The company said today that it has completed consolidating the Evergreen Funds into its Wells Fargo Advantage Funds.
As a result of the reorganization, it is implementing a three-year expense ratio cap for merged or reorganized Evergreen Funds. During this time, the firm can't raise fees on those funds, according to a company statement.
Wells Fargo also has reduced the expense ratios on a number of funds, resulting in about $30 million in free reductions, according to the statement.
Now that the merger is complete, the Wells unit has $61.6 billion in combined equity and fixed income mutual funds, making it the 19th largest fund manager in the United States, up from the 23rd largest, according to Morningstar Inc.
The firm's total assets, including money market funds and non-mutual fund products, is $224.1 billion, and it has 132 open- and closed-end mutual funds, and variable-trust funds.
Looking ahead, Wells Fargo is considering launching “funds that address the retirement income needs since this is such a growing market,” Karla M. Rabusch, president of Wells Fargo Advantage Funds, said in an interview. “I think in the past, people thought that the stock market would continue to go up and [that] they didn't have to worry about saving and retirement.”

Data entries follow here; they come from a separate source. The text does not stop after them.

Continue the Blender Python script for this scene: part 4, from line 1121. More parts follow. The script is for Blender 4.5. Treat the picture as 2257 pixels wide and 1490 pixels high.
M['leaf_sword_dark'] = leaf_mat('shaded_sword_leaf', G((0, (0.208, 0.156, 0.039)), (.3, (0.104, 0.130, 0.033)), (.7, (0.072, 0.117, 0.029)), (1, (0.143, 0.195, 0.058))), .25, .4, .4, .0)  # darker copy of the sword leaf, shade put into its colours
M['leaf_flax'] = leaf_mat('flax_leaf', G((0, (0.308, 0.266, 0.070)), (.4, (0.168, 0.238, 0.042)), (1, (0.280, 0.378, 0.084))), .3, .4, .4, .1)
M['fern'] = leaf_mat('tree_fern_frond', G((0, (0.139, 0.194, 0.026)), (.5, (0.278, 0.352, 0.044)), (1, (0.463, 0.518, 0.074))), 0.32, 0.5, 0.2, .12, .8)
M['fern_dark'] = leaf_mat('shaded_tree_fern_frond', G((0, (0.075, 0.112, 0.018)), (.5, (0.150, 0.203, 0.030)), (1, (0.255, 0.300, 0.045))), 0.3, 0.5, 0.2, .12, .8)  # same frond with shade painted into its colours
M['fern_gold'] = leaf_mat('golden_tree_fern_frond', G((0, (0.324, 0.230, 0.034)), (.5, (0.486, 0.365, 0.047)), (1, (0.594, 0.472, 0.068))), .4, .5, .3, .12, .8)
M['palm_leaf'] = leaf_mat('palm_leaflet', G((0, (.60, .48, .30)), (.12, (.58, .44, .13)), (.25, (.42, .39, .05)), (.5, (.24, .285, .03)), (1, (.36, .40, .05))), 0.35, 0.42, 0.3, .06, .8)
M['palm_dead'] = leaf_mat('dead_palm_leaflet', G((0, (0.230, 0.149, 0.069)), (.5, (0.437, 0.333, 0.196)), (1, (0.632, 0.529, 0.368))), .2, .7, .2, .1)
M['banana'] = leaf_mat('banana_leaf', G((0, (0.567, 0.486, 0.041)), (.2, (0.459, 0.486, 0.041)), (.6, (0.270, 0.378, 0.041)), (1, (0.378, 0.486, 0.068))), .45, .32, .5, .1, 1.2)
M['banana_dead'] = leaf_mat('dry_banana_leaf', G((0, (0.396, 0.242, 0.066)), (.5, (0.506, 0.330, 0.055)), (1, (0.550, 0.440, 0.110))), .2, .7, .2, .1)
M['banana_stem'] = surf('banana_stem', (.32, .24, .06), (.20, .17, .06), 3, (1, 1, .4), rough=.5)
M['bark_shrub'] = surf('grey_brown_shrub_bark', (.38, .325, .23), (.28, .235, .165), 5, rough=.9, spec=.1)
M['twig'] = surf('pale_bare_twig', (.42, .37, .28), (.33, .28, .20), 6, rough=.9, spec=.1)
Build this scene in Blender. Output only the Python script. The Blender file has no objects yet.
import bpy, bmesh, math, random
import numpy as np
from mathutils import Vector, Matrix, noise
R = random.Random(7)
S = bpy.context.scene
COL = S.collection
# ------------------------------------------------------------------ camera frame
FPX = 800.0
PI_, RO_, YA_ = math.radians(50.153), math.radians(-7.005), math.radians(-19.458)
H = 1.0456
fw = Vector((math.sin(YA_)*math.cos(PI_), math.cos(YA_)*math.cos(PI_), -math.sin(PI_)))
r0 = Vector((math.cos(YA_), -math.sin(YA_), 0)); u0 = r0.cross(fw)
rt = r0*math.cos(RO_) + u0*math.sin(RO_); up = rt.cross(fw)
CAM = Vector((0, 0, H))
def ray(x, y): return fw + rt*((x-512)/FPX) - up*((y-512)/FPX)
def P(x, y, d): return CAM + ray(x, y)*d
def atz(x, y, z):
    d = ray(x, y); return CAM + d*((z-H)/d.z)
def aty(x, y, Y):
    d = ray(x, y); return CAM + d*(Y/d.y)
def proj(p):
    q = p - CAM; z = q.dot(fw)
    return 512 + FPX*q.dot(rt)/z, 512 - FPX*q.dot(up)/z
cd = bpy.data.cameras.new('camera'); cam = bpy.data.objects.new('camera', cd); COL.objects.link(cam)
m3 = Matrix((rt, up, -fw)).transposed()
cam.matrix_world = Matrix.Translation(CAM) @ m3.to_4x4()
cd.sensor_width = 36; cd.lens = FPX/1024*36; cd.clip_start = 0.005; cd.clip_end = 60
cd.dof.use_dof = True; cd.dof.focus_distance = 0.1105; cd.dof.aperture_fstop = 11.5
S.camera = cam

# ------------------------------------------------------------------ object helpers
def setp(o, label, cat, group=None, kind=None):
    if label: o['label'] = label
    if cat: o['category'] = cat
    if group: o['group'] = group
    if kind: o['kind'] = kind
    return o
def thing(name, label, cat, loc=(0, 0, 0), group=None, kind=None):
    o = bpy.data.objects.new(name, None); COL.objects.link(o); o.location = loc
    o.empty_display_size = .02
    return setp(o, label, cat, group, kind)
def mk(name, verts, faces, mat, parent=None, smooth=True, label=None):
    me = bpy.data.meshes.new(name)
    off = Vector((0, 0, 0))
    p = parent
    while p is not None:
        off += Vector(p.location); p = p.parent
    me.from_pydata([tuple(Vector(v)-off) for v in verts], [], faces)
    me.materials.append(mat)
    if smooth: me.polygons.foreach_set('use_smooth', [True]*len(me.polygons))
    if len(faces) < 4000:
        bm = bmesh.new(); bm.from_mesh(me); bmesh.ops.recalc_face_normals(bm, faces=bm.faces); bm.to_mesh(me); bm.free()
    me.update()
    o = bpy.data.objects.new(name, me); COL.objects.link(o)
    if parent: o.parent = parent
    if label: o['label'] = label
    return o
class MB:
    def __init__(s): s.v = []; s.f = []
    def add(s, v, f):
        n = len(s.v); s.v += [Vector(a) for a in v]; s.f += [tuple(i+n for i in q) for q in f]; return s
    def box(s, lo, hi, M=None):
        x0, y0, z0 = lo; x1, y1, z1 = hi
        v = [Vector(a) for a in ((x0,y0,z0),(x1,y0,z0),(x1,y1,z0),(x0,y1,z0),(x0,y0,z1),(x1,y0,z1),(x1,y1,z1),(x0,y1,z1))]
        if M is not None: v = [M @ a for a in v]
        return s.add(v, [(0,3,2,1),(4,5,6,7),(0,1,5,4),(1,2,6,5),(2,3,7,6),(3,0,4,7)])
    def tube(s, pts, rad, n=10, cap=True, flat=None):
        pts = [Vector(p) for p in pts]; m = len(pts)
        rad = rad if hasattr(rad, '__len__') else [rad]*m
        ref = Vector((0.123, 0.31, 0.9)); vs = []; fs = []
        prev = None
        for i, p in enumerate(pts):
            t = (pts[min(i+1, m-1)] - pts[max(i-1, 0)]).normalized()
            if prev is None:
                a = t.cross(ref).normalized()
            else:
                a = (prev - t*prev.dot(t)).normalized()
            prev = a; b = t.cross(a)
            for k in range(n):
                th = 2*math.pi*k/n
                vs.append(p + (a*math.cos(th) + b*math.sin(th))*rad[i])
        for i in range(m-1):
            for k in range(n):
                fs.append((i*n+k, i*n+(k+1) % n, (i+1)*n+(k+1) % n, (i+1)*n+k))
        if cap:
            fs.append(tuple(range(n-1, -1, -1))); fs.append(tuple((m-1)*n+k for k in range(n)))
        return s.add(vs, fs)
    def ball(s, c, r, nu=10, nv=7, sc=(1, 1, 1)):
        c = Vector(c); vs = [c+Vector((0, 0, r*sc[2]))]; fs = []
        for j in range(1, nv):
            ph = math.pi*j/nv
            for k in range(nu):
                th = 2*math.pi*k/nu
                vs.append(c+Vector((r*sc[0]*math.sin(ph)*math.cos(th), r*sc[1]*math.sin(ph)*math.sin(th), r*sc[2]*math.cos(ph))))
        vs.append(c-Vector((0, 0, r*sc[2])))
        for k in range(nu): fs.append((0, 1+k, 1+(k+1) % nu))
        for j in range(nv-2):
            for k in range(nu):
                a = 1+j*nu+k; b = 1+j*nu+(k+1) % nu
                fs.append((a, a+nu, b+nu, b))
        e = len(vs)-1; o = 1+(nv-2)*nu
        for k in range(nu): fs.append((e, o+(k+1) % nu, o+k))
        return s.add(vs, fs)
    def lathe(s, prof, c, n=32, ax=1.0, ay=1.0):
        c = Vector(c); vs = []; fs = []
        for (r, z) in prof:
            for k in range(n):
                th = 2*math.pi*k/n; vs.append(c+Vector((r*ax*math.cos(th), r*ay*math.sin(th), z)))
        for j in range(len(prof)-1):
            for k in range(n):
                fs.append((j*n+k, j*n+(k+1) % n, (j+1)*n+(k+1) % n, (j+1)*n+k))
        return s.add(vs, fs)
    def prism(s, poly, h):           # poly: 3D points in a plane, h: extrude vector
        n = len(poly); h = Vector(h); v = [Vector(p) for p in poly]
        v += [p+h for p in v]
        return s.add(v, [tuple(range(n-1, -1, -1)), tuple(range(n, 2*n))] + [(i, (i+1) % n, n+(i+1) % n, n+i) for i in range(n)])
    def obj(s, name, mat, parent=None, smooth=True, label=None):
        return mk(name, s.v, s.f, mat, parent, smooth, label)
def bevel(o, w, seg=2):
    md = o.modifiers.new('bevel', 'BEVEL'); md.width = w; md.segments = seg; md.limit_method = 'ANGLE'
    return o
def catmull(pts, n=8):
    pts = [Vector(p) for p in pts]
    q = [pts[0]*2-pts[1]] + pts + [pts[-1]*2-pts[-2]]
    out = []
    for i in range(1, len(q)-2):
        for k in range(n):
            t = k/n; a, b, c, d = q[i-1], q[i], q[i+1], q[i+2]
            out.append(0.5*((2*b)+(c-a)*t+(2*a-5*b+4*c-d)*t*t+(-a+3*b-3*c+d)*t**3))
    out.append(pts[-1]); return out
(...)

Specifically, Wells Fargo is considering launching products that could guarantee an investor's retirement income, though nothing is definite yet, Ms. Rabusch said.
Although product development is a priority for Wells Fargo, the firm has no plans to get into the exchange-traded-fund arena, she said.
“Most ETFs are indexed, and that's not our capability,” Ms. Rabusch said, adding that the firm right now doesn't want to launch actively managed ETFs.
Even though Wells Fargo Funds Management has grown dramatically, adding a varied selection of portfolios through the Evergreen merger, its main distribution challenge will be the stigma of being a bank-owned fund group, observers said.
“It's a blanket statement, but bank-owned fund families tend to be conservative and stick to their benchmarks,” said Greg Brown, an analyst at Morningstar.
But Ms. Rabusch doesn't think that there is an issue of stigma.
“Forty-nine percent of our funds are four- and five-star funds, and that's a pretty good indication that we are doing a good job,” she said.